The exercise: Send back all the data below, exactly as given.
_ _ _ _ _ _ _
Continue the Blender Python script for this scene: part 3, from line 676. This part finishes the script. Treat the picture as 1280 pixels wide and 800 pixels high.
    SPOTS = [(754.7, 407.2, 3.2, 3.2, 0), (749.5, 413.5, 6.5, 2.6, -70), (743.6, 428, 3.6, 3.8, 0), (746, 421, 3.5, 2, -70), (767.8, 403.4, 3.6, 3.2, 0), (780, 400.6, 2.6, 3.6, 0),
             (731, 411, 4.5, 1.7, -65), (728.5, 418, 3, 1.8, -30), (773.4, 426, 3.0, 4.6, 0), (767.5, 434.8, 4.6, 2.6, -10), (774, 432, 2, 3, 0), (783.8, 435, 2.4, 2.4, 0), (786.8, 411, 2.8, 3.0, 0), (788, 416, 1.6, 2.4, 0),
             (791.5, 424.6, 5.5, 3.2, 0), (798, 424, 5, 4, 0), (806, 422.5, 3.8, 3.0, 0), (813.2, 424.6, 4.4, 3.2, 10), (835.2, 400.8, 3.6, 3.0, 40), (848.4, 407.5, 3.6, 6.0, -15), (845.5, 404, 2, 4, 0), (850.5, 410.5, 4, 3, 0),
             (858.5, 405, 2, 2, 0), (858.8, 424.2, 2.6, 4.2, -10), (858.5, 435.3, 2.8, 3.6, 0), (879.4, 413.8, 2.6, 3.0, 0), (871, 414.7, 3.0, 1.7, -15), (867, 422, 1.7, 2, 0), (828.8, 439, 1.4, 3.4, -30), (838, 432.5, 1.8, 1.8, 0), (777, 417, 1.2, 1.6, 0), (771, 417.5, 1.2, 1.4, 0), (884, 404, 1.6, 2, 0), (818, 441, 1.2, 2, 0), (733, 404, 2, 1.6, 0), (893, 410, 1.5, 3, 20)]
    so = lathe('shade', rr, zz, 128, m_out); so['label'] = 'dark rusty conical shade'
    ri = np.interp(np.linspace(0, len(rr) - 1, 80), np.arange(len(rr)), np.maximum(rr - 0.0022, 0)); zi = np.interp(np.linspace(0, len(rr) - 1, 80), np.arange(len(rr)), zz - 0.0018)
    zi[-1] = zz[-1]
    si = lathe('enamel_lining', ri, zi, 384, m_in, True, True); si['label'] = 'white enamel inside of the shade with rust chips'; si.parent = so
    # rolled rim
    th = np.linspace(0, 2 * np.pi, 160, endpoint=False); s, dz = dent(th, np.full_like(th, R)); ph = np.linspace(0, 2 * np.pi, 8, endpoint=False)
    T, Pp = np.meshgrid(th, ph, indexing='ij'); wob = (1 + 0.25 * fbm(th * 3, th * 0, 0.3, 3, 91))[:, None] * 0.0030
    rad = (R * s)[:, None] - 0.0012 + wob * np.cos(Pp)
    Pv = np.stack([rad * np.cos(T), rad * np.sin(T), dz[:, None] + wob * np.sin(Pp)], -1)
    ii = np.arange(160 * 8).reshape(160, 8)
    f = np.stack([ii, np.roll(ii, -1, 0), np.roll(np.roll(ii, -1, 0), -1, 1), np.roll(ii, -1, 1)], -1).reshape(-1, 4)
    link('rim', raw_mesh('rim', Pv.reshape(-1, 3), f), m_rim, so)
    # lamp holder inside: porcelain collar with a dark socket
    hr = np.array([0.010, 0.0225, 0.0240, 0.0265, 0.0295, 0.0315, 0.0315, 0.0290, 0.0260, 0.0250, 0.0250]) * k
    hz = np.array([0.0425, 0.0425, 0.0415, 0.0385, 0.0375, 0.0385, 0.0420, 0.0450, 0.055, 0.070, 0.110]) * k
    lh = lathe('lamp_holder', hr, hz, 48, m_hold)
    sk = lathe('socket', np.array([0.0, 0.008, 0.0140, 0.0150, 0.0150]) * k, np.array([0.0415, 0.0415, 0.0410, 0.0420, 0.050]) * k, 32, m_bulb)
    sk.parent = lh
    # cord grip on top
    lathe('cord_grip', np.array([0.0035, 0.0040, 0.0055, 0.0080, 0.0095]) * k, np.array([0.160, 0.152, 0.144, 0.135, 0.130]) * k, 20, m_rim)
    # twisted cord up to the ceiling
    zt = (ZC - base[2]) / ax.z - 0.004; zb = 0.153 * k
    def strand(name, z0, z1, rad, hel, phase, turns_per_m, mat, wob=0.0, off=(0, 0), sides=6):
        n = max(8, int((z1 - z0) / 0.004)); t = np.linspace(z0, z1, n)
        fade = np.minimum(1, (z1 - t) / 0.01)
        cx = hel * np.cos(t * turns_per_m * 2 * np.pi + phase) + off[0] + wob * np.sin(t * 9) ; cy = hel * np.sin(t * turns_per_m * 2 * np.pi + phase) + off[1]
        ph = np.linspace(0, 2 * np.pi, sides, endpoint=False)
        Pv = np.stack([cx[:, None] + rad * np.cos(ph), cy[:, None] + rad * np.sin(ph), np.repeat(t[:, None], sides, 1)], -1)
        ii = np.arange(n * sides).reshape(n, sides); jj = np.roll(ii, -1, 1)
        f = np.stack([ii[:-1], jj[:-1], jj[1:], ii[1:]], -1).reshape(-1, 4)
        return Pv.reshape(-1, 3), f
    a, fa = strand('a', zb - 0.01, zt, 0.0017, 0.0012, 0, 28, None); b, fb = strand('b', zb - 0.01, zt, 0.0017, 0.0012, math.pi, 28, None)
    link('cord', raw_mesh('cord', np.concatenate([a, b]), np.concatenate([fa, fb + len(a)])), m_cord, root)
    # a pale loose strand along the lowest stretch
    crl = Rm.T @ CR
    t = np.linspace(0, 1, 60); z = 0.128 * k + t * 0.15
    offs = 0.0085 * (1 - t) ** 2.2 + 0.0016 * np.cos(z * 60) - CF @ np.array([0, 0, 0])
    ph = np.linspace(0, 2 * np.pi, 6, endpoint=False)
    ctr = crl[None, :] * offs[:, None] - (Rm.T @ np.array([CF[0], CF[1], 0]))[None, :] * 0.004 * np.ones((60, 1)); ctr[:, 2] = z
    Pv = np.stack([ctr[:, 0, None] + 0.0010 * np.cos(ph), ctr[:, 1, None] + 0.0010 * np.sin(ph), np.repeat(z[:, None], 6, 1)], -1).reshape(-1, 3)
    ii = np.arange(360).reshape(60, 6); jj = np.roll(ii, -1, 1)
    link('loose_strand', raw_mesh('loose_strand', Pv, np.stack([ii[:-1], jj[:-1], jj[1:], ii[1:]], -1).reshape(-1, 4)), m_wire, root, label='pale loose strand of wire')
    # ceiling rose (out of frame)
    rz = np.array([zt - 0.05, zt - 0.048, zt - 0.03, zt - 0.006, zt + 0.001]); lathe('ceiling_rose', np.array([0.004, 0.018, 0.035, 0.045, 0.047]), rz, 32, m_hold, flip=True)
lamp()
_ _ _ _ _ _ _
Answer to the exercise:
Continue the Blender Python script for this scene: part 3, from line 676. This part finishes the script. Treat the picture as 1280 pixels wide and 800 pixels high.
    SPOTS = [(754.7, 407.2, 3.2, 3.2, 0), (749.5, 413.5, 6.5, 2.6, -70), (743.6, 428, 3.6, 3.8, 0), (746, 421, 3.5, 2, -70), (767.8, 403.4, 3.6, 3.2, 0), (780, 400.6, 2.6, 3.6, 0),
             (731, 411, 4.5, 1.7, -65), (728.5, 418, 3, 1.8, -30), (773.4, 426, 3.0, 4.6, 0), (767.5, 434.8, 4.6, 2.6, -10), (774, 432, 2, 3, 0), (783.8, 435, 2.4, 2.4, 0), (786.8, 411, 2.8, 3.0, 0), (788, 416, 1.6, 2.4, 0),
             (791.5, 424.6, 5.5, 3.2, 0), (798, 424, 5, 4, 0), (806, 422.5, 3.8, 3.0, 0), (813.2, 424.6, 4.4, 3.2, 10), (835.2, 400.8, 3.6, 3.0, 40), (848.4, 407.5, 3.6, 6.0, -15), (845.5, 404, 2, 4, 0), (850.5, 410.5, 4, 3, 0),
             (858.5, 405, 2, 2, 0), (858.8, 424.2, 2.6, 4.2, -10), (858.5, 435.3, 2.8, 3.6, 0), (879.4, 413.8, 2.6, 3.0, 0), (871, 414.7, 3.0, 1.7, -15), (867, 422, 1.7, 2, 0), (828.8, 439, 1.4, 3.4, -30), (838, 432.5, 1.8, 1.8, 0), (777, 417, 1.2, 1.6, 0), (771, 417.5, 1.2, 1.4, 0), (884, 404, 1.6, 2, 0), (818, 441, 1.2, 2, 0), (733, 404, 2, 1.6, 0), (893, 410, 1.5, 3, 20)]
    so = lathe('shade', rr, zz, 128, m_out); so['label'] = 'dark rusty conical shade'
    ri = np.interp(np.linspace(0, len(rr) - 1, 80), np.arange(len(rr)), np.maximum(rr - 0.0022, 0)); zi = np.interp(np.linspace(0, len(rr) - 1, 80), np.arange(len(rr)), zz - 0.0018)
    zi[-1] = zz[-1]
    si = lathe('enamel_lining', ri, zi, 384, m_in, True, True); si['label'] = 'white enamel inside of the shade with rust chips'; si.parent = so
    # rolled rim
    th = np.linspace(0, 2 * np.pi, 160, endpoint=False); s, dz = dent(th, np.full_like(th, R)); ph = np.linspace(0, 2 * np.pi, 8, endpoint=False)
    T, Pp = np.meshgrid(th, ph, indexing='ij'); wob = (1 + 0.25 * fbm(th * 3, th * 0, 0.3, 3, 91))[:, None] * 0.0030
    rad = (R * s)[:, None] - 0.0012 + wob * np.cos(Pp)
    Pv = np.stack([rad * np.cos(T), rad * np.sin(T), dz[:, None] + wob * np.sin(Pp)], -1)
    ii = np.arange(160 * 8).reshape(160, 8)
    f = np.stack([ii, np.roll(ii, -1, 0), np.roll(np.roll(ii, -1, 0), -1, 1), np.roll(ii, -1, 1)], -1).reshape(-1, 4)
    link('rim', raw_mesh('rim', Pv.reshape(-1, 3), f), m_rim, so)
    # lamp holder inside: porcelain collar with a dark socket
    hr = np.array([0.010, 0.0225, 0.0240, 0.0265, 0.0295, 0.0315, 0.0315, 0.0290, 0.0260, 0.0250, 0.0250]) * k
    hz = np.array([0.0425, 0.0425, 0.0415, 0.0385, 0.0375, 0.0385, 0.0420, 0.0450, 0.055, 0.070, 0.110]) * k
    lh = lathe('lamp_holder', hr, hz, 48, m_hold)
    sk = lathe('socket', np.array([0.0, 0.008, 0.0140, 0.0150, 0.0150]) * k, np.array([0.0415, 0.0415, 0.0410, 0.0420, 0.050]) * k, 32, m_bulb)
    sk.parent = lh
    # cord grip on top
    lathe('cord_grip', np.array([0.0035, 0.0040, 0.0055, 0.0080, 0.0095]) * k, np.array([0.160, 0.152, 0.144, 0.135, 0.130]) * k, 20, m_rim)
    # twisted cord up to the ceiling
    zt = (ZC - base[2]) / ax.z - 0.004; zb = 0.153 * k
    def strand(name, z0, z1, rad, hel, phase, turns_per_m, mat, wob=0.0, off=(0, 0), sides=6):
        n = max(8, int((z1 - z0) / 0.004)); t = np.linspace(z0, z1, n)
        fade = np.minimum(1, (z1 - t) / 0.01)
        cx = hel * np.cos(t * turns_per_m * 2 * np.pi + phase) + off[0] + wob * np.sin(t * 9) ; cy = hel * np.sin(t * turns_per_m * 2 * np.pi + phase) + off[1]
        ph = np.linspace(0, 2 * np.pi, sides, endpoint=False)
        Pv = np.stack([cx[:, None] + rad * np.cos(ph), cy[:, None] + rad * np.sin(ph), np.repeat(t[:, None], sides, 1)], -1)
        ii = np.arange(n * sides).reshape(n, sides); jj = np.roll(ii, -1, 1)
        f = np.stack([ii[:-1], jj[:-1], jj[1:], ii[1:]], -1).reshape(-1, 4)
        return Pv.reshape(-1, 3), f
    a, fa = strand('a', zb - 0.01, zt, 0.0017, 0.0012, 0, 28, None); b, fb = strand('b', zb - 0.01, zt, 0.0017, 0.0012, math.pi, 28, None)
    link('cord', raw_mesh('cord', np.concatenate([a, b]), np.concatenate([fa, fb + len(a)])), m_cord, root)
    # a pale loose strand along the lowest stretch
    crl = Rm.T @ CR
    t = np.linspace(0, 1, 60); z = 0.128 * k + t * 0.15
    offs = 0.0085 * (1 - t) ** 2.2 + 0.0016 * np.cos(z * 60) - CF @ np.array([0, 0, 0])
    ph = np.linspace(0, 2 * np.pi, 6, endpoint=False)
    ctr = crl[None, :] * offs[:, None] - (Rm.T @ np.array([CF[0], CF[1], 0]))[None, :] * 0.004 * np.ones((60, 1)); ctr[:, 2] = z
    Pv = np.stack([ctr[:, 0, None] + 0.0010 * np.cos(ph), ctr[:, 1, None] + 0.0010 * np.sin(ph), np.repeat(z[:, None], 6, 1)], -1).reshape(-1, 3)
    ii = np.arange(360).reshape(60, 6); jj = np.roll(ii, -1, 1)
    link('loose_strand', raw_mesh('loose_strand', Pv, np.stack([ii[:-1], jj[:-1], jj[1:], ii[1:]], -1).reshape(-1, 4)), m_wire, root, label='pale loose strand of wire')
    # ceiling rose (out of frame)
    rz = np.array([zt - 0.05, zt - 0.048, zt - 0.03, zt - 0.006, zt + 0.001]); lathe('ceiling_rose', np.array([0.004, 0.018, 0.035, 0.045, 0.047]), rz, 32, m_hold, flip=True)
lamp()